◆ What you are asked to do ◆
Locate all lines with the word "pixels". Copy them.

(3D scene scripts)
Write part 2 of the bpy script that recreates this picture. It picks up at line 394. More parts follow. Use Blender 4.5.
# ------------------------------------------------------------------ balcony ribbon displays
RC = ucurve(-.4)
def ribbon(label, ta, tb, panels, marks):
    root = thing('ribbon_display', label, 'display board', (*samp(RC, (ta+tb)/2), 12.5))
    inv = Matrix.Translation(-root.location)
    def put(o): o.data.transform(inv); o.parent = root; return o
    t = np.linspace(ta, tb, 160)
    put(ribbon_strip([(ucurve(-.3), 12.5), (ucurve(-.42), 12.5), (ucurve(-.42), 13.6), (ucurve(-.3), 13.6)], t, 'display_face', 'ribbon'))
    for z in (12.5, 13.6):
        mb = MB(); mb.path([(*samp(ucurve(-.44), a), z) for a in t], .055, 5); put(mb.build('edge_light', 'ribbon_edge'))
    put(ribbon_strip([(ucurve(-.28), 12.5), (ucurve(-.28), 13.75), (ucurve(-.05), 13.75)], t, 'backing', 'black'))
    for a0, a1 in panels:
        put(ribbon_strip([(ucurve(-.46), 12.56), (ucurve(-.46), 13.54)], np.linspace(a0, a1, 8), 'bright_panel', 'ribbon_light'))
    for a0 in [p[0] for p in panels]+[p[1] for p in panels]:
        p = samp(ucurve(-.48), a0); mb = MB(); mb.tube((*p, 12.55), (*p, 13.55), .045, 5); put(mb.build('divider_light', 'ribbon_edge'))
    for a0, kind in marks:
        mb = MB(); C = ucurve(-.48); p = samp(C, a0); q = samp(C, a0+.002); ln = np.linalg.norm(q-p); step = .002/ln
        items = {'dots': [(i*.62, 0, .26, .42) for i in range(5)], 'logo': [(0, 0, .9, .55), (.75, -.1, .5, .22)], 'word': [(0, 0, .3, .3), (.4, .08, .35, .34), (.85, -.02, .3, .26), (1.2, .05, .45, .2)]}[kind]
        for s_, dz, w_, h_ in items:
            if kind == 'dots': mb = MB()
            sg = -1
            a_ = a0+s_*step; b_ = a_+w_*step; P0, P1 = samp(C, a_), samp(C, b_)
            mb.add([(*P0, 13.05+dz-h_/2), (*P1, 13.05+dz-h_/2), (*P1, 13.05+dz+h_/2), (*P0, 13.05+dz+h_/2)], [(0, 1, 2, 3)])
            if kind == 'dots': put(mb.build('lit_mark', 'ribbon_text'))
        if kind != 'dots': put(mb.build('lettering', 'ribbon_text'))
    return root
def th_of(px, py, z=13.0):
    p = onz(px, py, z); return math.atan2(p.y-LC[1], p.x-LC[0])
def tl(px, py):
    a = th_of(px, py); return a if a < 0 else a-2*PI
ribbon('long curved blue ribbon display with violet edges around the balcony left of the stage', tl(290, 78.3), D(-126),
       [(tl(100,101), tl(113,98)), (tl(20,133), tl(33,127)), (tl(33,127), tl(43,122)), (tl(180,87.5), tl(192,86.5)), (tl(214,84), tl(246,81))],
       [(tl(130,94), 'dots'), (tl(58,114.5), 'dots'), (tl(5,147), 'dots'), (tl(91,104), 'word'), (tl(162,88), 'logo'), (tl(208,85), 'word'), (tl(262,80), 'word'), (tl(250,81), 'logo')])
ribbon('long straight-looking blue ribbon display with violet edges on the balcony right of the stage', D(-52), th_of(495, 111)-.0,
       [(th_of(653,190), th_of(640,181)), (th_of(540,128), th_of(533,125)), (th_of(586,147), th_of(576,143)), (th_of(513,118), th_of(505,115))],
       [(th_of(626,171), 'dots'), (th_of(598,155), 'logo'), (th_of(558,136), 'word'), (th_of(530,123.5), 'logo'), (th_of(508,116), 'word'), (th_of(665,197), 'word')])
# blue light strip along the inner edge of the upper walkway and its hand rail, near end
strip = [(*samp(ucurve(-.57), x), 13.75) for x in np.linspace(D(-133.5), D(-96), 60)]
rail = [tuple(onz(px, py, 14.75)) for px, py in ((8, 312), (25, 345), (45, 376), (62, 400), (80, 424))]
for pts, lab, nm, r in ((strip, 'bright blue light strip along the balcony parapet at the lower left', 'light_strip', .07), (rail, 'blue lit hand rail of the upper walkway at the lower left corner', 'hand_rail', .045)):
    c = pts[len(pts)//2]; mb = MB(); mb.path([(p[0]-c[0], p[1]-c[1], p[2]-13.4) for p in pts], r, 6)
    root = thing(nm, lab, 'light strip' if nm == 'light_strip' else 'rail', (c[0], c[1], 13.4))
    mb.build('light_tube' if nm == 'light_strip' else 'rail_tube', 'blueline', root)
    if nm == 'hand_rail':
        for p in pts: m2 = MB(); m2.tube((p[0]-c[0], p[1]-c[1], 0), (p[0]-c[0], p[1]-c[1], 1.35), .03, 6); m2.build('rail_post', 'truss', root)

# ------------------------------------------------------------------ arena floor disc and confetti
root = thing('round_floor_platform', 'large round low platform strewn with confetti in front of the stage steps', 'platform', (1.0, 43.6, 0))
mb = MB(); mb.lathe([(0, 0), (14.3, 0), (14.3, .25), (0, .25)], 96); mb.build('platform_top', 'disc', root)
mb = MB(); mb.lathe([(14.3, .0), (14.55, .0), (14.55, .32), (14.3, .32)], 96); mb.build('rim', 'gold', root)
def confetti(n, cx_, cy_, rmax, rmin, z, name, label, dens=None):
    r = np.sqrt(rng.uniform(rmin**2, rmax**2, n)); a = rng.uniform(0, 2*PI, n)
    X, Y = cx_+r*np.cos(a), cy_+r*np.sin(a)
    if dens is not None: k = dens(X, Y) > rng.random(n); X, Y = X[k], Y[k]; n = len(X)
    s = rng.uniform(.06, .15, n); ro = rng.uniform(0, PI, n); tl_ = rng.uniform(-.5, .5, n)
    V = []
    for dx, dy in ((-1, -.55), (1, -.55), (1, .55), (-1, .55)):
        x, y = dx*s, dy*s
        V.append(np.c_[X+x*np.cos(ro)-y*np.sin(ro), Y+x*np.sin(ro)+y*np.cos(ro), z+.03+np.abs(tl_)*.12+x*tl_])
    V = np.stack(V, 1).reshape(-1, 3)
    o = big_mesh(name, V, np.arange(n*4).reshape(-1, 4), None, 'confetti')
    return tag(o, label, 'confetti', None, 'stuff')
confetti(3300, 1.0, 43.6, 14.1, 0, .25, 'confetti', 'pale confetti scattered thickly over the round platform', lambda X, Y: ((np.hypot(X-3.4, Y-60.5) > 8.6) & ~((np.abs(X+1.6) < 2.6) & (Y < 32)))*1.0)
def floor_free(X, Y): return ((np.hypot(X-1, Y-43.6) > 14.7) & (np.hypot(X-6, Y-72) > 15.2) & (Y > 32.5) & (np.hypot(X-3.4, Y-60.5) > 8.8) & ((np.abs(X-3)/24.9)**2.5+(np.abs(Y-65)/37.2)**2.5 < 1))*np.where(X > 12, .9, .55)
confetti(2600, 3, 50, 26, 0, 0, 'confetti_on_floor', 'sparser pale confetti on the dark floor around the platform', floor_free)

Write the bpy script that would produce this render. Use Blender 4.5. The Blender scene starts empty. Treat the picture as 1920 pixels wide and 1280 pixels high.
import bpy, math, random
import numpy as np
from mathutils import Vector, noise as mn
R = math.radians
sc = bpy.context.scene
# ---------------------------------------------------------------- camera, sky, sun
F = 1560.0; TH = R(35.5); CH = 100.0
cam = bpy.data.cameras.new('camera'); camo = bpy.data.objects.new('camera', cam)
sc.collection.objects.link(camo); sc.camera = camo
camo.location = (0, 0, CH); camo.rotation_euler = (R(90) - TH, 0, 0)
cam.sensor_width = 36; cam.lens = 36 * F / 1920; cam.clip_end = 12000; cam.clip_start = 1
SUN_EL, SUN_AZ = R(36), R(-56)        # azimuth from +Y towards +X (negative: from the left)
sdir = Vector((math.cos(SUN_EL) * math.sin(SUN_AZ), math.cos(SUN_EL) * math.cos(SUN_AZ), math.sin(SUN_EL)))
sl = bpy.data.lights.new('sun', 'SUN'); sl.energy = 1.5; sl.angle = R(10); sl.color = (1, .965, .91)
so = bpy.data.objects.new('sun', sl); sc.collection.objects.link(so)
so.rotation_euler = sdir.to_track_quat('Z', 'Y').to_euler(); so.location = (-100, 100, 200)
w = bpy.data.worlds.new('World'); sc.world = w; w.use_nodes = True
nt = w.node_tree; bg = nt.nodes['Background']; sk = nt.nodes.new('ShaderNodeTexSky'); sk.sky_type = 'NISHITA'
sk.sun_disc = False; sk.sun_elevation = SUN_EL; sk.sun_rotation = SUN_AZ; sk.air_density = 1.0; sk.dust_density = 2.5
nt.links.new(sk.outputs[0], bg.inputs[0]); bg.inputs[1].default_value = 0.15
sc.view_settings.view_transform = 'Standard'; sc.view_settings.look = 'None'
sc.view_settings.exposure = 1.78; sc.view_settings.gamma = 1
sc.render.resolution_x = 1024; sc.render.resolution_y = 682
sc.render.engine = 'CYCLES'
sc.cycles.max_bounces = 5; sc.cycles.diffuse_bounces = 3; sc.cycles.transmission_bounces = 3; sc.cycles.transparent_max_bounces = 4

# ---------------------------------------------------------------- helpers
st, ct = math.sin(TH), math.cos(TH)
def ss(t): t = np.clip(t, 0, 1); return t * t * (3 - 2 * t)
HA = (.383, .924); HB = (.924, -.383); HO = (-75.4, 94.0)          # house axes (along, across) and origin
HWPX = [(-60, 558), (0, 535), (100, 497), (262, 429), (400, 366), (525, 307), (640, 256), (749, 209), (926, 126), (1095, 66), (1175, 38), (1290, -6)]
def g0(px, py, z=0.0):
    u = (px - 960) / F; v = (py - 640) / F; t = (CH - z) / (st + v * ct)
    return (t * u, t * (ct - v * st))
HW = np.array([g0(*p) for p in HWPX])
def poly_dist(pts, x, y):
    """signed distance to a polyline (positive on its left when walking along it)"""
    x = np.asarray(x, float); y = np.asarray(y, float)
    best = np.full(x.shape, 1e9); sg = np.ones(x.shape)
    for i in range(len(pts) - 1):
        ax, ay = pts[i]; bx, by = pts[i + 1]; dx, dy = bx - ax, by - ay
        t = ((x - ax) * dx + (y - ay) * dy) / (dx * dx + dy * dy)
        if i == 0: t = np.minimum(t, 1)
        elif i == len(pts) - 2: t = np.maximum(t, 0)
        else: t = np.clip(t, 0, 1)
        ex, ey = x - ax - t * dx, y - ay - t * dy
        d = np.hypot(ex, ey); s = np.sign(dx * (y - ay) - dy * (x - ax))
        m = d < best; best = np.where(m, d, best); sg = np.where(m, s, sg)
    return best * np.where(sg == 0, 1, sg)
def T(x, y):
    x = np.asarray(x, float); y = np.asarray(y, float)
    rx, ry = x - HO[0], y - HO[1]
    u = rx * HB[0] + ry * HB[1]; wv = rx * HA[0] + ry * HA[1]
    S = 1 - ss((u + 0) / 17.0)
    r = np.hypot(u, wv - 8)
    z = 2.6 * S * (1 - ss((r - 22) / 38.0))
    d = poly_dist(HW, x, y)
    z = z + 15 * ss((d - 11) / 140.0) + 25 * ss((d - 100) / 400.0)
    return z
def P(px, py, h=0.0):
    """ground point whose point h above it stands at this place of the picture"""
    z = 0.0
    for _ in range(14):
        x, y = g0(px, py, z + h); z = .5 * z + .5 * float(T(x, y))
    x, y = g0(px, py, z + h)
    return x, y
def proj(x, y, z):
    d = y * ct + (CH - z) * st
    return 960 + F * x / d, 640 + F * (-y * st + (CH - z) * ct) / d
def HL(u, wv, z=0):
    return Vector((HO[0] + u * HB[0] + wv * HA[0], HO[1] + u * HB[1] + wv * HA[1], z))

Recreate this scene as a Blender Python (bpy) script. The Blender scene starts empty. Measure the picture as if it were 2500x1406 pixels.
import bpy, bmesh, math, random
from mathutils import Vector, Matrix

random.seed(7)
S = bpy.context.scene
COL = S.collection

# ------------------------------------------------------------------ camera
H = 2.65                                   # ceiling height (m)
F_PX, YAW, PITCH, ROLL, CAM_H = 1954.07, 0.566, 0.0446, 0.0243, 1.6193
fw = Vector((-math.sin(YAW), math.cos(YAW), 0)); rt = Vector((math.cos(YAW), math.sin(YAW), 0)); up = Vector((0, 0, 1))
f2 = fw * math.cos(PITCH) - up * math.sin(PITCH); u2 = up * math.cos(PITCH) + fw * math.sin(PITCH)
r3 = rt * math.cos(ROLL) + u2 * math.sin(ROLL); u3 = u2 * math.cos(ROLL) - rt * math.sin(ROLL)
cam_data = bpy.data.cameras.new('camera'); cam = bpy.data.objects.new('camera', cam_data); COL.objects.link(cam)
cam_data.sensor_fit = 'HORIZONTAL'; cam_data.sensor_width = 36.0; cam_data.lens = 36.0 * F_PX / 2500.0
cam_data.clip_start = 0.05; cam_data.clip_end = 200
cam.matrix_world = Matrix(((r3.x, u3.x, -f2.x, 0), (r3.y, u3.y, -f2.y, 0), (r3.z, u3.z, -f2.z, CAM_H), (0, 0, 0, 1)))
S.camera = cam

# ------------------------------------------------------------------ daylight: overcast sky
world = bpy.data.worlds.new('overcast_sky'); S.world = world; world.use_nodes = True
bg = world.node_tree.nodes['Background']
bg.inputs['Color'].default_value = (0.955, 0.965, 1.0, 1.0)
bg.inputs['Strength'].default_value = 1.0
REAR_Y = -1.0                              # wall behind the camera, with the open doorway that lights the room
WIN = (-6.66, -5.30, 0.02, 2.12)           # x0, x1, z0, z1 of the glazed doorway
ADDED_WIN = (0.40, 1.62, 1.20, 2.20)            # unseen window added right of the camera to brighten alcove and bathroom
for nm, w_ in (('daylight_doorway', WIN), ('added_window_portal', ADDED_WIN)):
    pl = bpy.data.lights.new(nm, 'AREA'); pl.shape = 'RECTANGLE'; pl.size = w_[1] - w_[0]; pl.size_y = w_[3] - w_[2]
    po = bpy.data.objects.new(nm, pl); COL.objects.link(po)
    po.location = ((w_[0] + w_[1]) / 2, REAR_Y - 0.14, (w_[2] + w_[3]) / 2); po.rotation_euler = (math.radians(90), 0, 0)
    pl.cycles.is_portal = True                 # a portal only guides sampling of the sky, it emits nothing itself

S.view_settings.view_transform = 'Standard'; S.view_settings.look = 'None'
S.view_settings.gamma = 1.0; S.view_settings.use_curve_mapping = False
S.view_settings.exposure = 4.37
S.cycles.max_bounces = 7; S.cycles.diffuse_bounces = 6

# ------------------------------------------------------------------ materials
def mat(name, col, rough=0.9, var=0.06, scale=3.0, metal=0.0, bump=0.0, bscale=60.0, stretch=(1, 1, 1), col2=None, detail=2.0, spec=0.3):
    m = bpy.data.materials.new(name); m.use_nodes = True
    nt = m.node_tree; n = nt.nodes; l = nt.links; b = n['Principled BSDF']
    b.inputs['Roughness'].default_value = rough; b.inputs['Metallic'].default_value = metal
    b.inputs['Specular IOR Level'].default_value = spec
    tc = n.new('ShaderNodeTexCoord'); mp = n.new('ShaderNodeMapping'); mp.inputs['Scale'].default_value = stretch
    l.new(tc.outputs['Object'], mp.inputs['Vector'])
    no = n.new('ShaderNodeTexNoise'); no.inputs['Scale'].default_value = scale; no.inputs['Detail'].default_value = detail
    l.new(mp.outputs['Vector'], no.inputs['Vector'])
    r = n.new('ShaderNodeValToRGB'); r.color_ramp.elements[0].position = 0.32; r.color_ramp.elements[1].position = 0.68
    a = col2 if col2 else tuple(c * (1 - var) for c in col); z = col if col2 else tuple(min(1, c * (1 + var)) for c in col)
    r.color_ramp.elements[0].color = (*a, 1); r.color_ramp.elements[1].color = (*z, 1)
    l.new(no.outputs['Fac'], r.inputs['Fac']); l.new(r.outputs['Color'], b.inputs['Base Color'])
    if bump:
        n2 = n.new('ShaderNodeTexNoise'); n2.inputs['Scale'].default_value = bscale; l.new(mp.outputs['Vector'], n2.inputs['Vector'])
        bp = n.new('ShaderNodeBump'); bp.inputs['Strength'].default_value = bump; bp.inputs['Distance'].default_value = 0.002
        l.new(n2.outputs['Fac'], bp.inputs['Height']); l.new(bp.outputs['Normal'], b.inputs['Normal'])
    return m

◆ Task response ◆
Write the bpy script that would produce this render. Use Blender 4.5. The Blender scene starts empty. Treat the picture as 1920 pixels wide and 1280 pixels high.
Recreate this scene as a Blender Python (bpy) script. The Blender scene starts empty. Measure the picture as if it were 2500x1406 pixels.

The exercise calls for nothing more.